July 15, 2008
Stabilizing the Middle East -- then and now
Fifty years ago today, an American president successfully stood up against the Moslem tide in the Middle East and won a victory. But the anniversary may pass completely unnoticed by most of the media, and the lesson of that event remains unlearned by most Americans.
On July 15, 1958, President Eisenhower began what was called "Operation Blue Bat." President Chamoun of Lebanon, a Maronite Christian, had refused to side with Arab Moslem nations against the West. The result was that within Lebanon, supported by Syria, Muslims pushed for the end of the Chamoun administration (and, tacitly, for an end to the middle course of democracy that Lebanon had long pursued.)
The pro-Western government of Iraq had also just been toppled. The pro-Soviet government that took its place would in time be overthrown by the Baathist Party, establishing a direct link between the sort of government we are trying to establish in Iraq today and the government that had existed in Iraq until July 1958. Fifty years ago marked the unraveling of much of what we are living with today in the Middle East.
Operation Blue Bat largely worked.
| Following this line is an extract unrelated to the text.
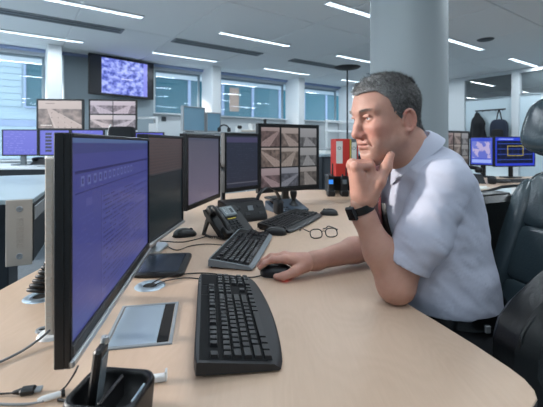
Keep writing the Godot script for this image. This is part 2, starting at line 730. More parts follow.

By October of that year, American troops were withdrawn. Another Maronite Christian replaced Chamoun as President of Lebanon and the Prime Minister of Lebanon continued to be a Sunni Moslem (which had been the successful modus vivendi between the half-Christian and half-Moslem population of democratic Lebanon for years.)
During the next Arab-Israeli War, the Six Day War in 1967, Lebanon was neutral -- it had fought against the new Israeli state in 1948. The Lebanese people enjoyed the benefits of neutrality and the blessings of peace. We often talk today of Israel being "the only working democracy in the Middle East," and, alas, it is now. But fifty years ago, when America intervened directly with military forces, there were two working democracies in the Middle East. Lebanon, in fact, was the first working democracy in the Middle East. It achieved independence in 1943, under the Free French.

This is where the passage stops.